P: Did you have any breaks from skiing, or did you ski 30 days in a row?


SW: I did have a break in there because I skied all the Aspen’s in one day. That gave me a little buffer there, which was key because I took a day off earlier in the trip when I was in Crested Butte. We didn’t get the blog site up until 5 days into the trip so I had to spend that day in Crested Butte going back and updating it. I also took a day off as a travel day from Steamboat to Utah because that was a 7 hour drive. I skied 28 of 30 days and I actually snuck in an extra day on the way through Tahoe at Sugar Bowl where I have a season pass.


P: You must have been pretty tired by the end of the trip.
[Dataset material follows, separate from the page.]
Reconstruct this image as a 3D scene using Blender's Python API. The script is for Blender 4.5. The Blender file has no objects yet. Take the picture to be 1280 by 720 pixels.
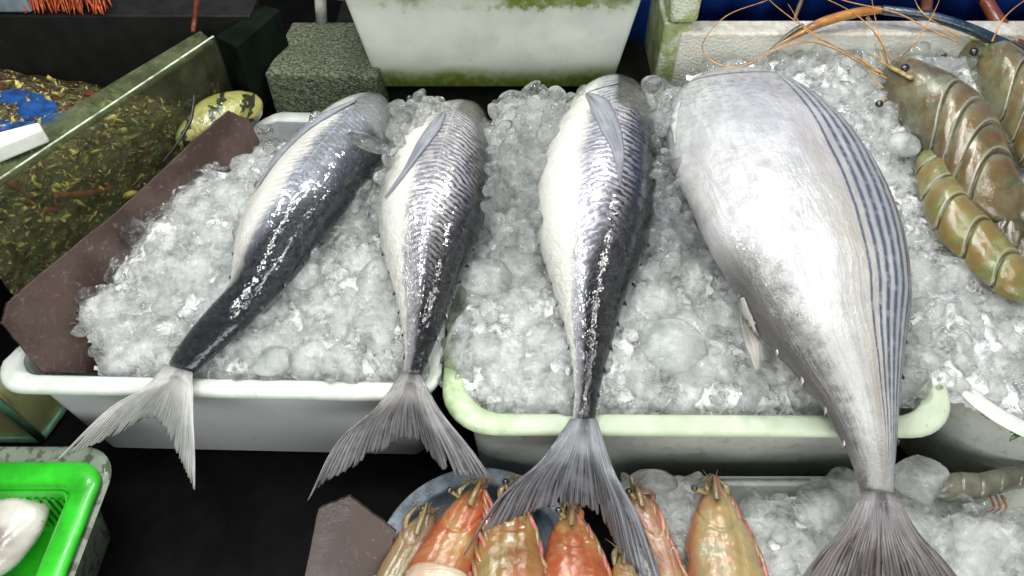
import bpy, bmesh, math, random
import numpy as np
from mathutils import Vector
from mathutils.bvhtree import BVHTree

random.seed(7); rng = np.random.default_rng(7)
sc = bpy.context.scene
COL = sc.collection

# ------------------------------------------------------------------ camera
F = 1280 * 26 / 36.0
CAM = Vector((0, -0.546, 0.65)); PITCH = math.radians(50)
SP, CP = math.sin(PITCH), math.cos(PITCH)
def ray(px, py):
    x, y = (px - 640) / F, (360 - py) / F
    return Vector((x, y * SP + CP, y * CP - SP))
def W(px, py, z=0.0):
    d = ray(px, py); t = (z - CAM.z) / d.z
    return CAM + d * t
def WY(px, py, Y):
    d = ray(px, py); t = (Y - CAM.y) / d.y
    return CAM + d * t
cam = bpy.data.cameras.new('camera'); cam.lens = 26; cam.sensor_width = 36
cam.clip_start = 0.01; cam.clip_end = 50
co = bpy.data.objects.new('camera', cam); COL.objects.link(co)
co.location = CAM; co.rotation_euler = (math.radians(90) - PITCH, 0, 0)
sc.camera = co

# ------------------------------------------------------------------ numpy noise
def _hash(ix, iy, iz, s):
    h = (ix.astype(np.int64) * 374761393 + iy.astype(np.int64) * 668265263 + iz.astype(np.int64) * 2147483647 + s * 974711) & 0xffffffff
    h = ((h ^ (h >> 13)) * 1274126177) & 0xffffffff
    h = (h ^ (h >> 16)) & 0xffff
    return h / 32767.5 - 1.0
def vn(p, s=0):
    p = np.asarray(p, float); i = np.floor(p); f = p - i; f = f * f * (3 - 2 * f)
    i = i.astype(np.int64); r = 0
    for dx in (0, 1):
        for dy in (0, 1):
            for dz in (0, 1):
                w = (f[..., 0] if dx else 1 - f[..., 0]) * (f[..., 1] if dy else 1 - f[..., 1]) * (f[..., 2] if dz else 1 - f[..., 2])
                r = r + w * _hash(i[..., 0] + dx, i[..., 1] + dy, i[..., 2] + dz, s)
    return r
def fbm(p, o=3, s=0):
    p = np.asarray(p, float); a, r = 1.0, 0
    for k in range(o):
        r = r + a * vn(p * (2 ** k) + 17.3 * k, s + k); a *= .5
    return r / 1.75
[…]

SW: I got home and was exhausted. It was definitely a long month but it was super fun. It did take a toll on me physically so I was pretty tired. I’m pretty strong right now, though—one of the benefits of running a bike shop. I ride bikes all year round and log between 250 and 350 miles on my road bike a week, plus a lot of mountain biking. I had a really good foundation as far as strength went, but mentally I was pretty beat.


P: How many miles did you end up logging?


SW: I left from San Francisco, so the total distance was 4,440 miles from the day I left to the day I got back. The longest stretch was from Utah to Colorado—it was like 9 hours to get to Powderhorn.


P: Do you have any more skiing left in you this season, or are you calling it quits?


SW: Oh, I got some more left in me. I’ll get a couple days up in Tahoe in April and then I’m spending a week at Mammoth for the Jib Academy Finals and doing some more testing and stuff.